The fact that Shapiro tries to root King Lear in its literary and historical context, when its reputation arises from its very ability to transcend, to be performed at any time and yet continue to have resonance, reveals something striking. Maybe King Lear speaks to us not because of its timelessness, but because of its timeliness. In its turmoil, confusion and suffering, the period in which this play was produced should not be hard to understand from our vantage point in the twenty-first century. This may have been a good year for Shakespeare creatively, but it was not so for the country. Shapiro comments that at many points during the year 1606, people must have felt ‘overwhelmed’ by ‘growing disaffection’ with the new monarch and accompanying nostalgia for Elizabeth I, the overturning of an old order with the creation of a new flag and the founding of the first permanent colony in America, by another outbreak of plague and reports of demonic possession. King Lear, when first performed, served as a commentary on the year in which it had been written, a reminder that the future was yet to be written.
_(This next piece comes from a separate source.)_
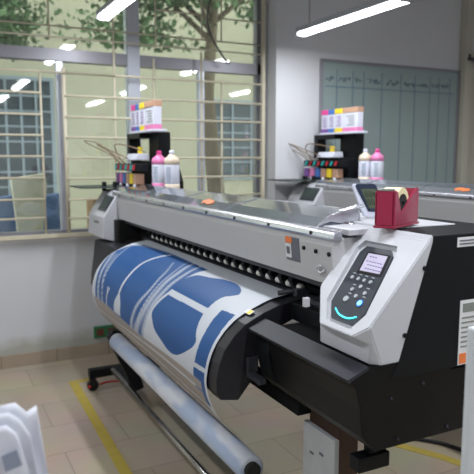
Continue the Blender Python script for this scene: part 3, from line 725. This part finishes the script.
# ---------------------------------------------------------------- things on the near printer
def dispenser():
    t = thing('tape_dispenser', 'red tape dispenser with cream tape on the near printer\'s end', 'tape dispenser', (1.31, 1.45, 1.403))
    # outline: front block low, V notch, high rear; lies along a slanting line
    z = 1.403
    A = Vector((1.225, 1.505)); B = Vector((1.272, 1.440)); Cc = Vector((1.445, 1.520)); z = 1.4035
    ax = (Cc-B).normalized()
    out = [(0, 0), (.182, 0), (.182, .112), (.150, .116), (.060, .062), (.035, .108), (.0, .108)]
    # the long body runs B->C; width from B to A
    n = Vector((A.x-B.x, A.y-B.y)); wv = n*.78
    def P(s, h, w): q = B+ax*s+wv*w; return (q.x, q.y, z+h)
    def slab(o, w0, w1, name, m, par, bev=.004):
        mb = MB(); a = [mb.bm.verts.new(P(s, h, w0)) for s, h in o]; b = [mb.bm.verts.new(P(s, h, w1)) for s, h in o]; k = len(o)
        fs = [mb.bm.faces.new(a), mb.bm.faces.new(b[::-1])]
        for i in range(k): fs.append(mb.bm.faces.new((a[i], b[i], b[(i+1) % k], a[(i+1) % k])))
        bmesh.ops.recalc_face_normals(mb.bm, faces=fs)
        if bev: bmesh.ops.bevel(mb.bm, geom=list({e for f in fs for e in f.edges}), offset=bev, segments=2, affect='EDGES')
        return mb.build(name, m, par)
    front = [(0, 0), (.045, 0), (.045, .095), (.032, .110), (.0, .108)]
    slab([(-.004, 0), (.195, 0), (.195, .008), (-.004, .008)], -.04, 1.04, 'base', 'red', t, .002)
    slab([(0, .006), (.19, .006), (.19, .120), (.165, .122), (.052, .052), (.026, .112), (.018, .118), (.0, .118)], 0, .12, 'side_wall', 'red', t)
    slab([(0, .006), (.19, .006), (.19, .120), (.165, .122), (.052, .052), (.026, .112), (.018, .118), (.0, .118)], .88, 1, 'side_wall', 'red', t)
    slab([(0, .006), (.022, .006), (.020, .114), (.0, .117)], .05, .95, 'front_block', 'red', t)
    slab([(.172, .006), (.19, .006), (.19, .118), (.172, .118)], .05, .95, 'rear_block', 'red', t)
    slab([(.002, .116), (.016, .116), (.016, .122), (.002, .121)], .12, .88, 'cutter_blade', 'steel', t, 0)
    # tape roll, axle across
    c = Vector(P(.070, .074, .5)); dirw = Vector((wv.x, wv.y, 0)).normalized()
    def disc(r0, r1, half, m, name):
        mb = MB(); s1 = Vector((ax.x, ax.y, 0)); rings = []
        for rr, hh in ((r0, -half), (r1, -half), (r1, half), (r0, half)):
            rings.append([mb.bm.verts.new(c+dirw*hh+(s1*math.cos(a)+Vector((0, 0, 1))*math.sin(a))*rr) for a in [2*math.pi*k/36 for k in range(36)]])
        fs = []
        for i in range(4):
            R1, R2 = rings[i], rings[(i+1) % 4]
            for k in range(36): fs.append(mb.bm.faces.new((R1[k], R1[(k+1) % 36], R2[(k+1) % 36], R2[k])))
        bmesh.ops.recalc_face_normals(mb.bm, faces=fs)
        return mb.build(name, m, t)
    disc(.030, .050, .026, 'cream', 'tape_roll'); disc(.008, .0305, .028, 'void', 'tape_hub')
dispenser()

def thermometer():
    t = thing('digital_thermometer', 'white digital thermometer with dark screen propped beside the red tape dispenser', 'thermometer', (1.42, 1.80, 1.404))
    # tilted slab, its face looks toward -X / -Y; base point and local axes
    c = Vector((1.452, 1.765, 1.4035)); R = Vector((.86, -.51, 0)); up = Vector((-.14, .10, .98)).normalized(); nrm = R.cross(up).normalized()
    if nrm.y > 0: nrm = -nrm
    lean = Vector((-.145, 0, 0))
    def slab(pts, o0, o1, name, m, par, bev=0):
        mb = MB(); f = lambda q, o: c+R*q[0]+up*q[1]+nrm*o
        a = [mb.bm.verts.new(f(q, o0)) for q in pts]; b = [mb.bm.verts.new(f(q, o1)) for q in pts]; k = len(pts)
        fs = [mb.bm.faces.new(a), mb.bm.faces.new(b[::-1])]
        for i in range(k): fs.append(mb.bm.faces.new((a[i], b[i], b[(i+1) % k], a[(i+1) % k])))
        bmesh.ops.recalc_face_normals(mb.bm, faces=fs)
        if bev: bmesh.ops.bevel(mb.bm, geom=list({e for f_ in fs for e in f_.edges}), offset=bev, segments=2, affect='EDGES')
        return mb.build(name, m, par)
    sh = lambda L: [(x-.16*y, y) for x, y in L]
    slab(sh([(-.024, 0), (.040, 0), (.050, .006), (.050, .116), (.044, .124), (-.032, .124), (-.038, .116), (-.030, .006)]), -.010, .010, 'case', 'thermo', t, .003)
    slab(sh([(-.008, .022), (.049, .022), (.050, .117), (.043, .1245), (-.018, .1245), (-.026, .116)]), .009, .013, 'bezel', 'navy', t)
    slab(sh([(-.001, .034), (.044, .034), (.044, .106), (-.010, .106)]), .012, .0145, 'screen', 'lcdgreen', t)
    d = MB(); f = lambda q, o: c+R*(q[0]-.16*q[1])+up*q[1]+nrm*o
    for x0, y0, s in ((.0, .078, 1.), (.015, .078, 1.), (.030, .080, .7), (.0, .048, 1.), (.015, .048, 1.)):
        w, h = .009*s, .018*s
        for a, b in (((0, 0), (0, h)), ((w, 0), (w, h)), ((0, h/2), (w, h/2)), ((0, h), (w, h)), ((0, 0), (w, 0))):
            d.tube([f((x0+a[0], y0+a[1]), .0148), f((x0+b[0], y0+b[1]), .0148)], .0009, 4)
    d.build('digits', 'void', t)
    MB().tube([c+Vector((-.03, .01, .008)), c+Vector((-.0, .06, .004)), c+up*.05+Vector((0, .012, 0))], .004, 6).build('wire_stand', 'thermo', t)
thermometer()
MB_plate = MB().box(1.205, 1.38, 1.575, 1.720, 1.370, 1.390, .003).box(1.335, 1.60, 1.505, 1.725, 1.372, 1.398, .003).box(1.39, 1.60, 1.72, 2.05, 1.372, 1.398, .003)
tp = MB_plate.build('top_panel', 'white', printer); 
MB().box(1.40, 1.58, 1.98, 1.99, 1.3965, 1.3995).build('panel_slot', 'void', tp)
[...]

King Lear could be seen as one of Shakespeare’s darkest plays, ending with the King and his daughter dead, their bodies being carried off the stage as Kent asks ‘Is this the promised end?’ and Edgar returns ‘Or image of that horror?’ The play itself is an image of the horror many felt to be approaching after the tumult of 1606.
Countless historians and writers have tried to examine King Lear’s creation by placing it within the context of Shakespeare’s other writings. There is certainly something to be said for doing so. But Shapiro, fulfilling his role as literary historian, succeeds in situating King Lear, along with Macbeth and Anthony and Cleopatra, within their wider historical context in a way that is both illuminating – drawing Shakespeare from the shadows just a little more – and hugely captivating. He does so in a way that never borders on the reductive, and instead manages to show how a mere 365 days can have a resounding impact on a writer’s life and work. He deftly weaves the literary context with the historical, constantly reminding us that this was only a ‘slice of the writer’s life’, but an important one nonetheless. When Shakespeare started writing King Lear, he inhabited a very different world from the one in which he would finish his play, and the one in which he would begin writing Macbeth. Shapiro, through his clarity of writing and ingenious structuring of the book, draws the reader into both these worlds. The audience is transported through the changes that would take place during this one year in Shakespeare’s life, as we journey through 1606 alongside him.
Tilly Nevin
‘1606: William Shakespeare and the Year of Lear’ is published by Faber and Faber, RRP £20.00.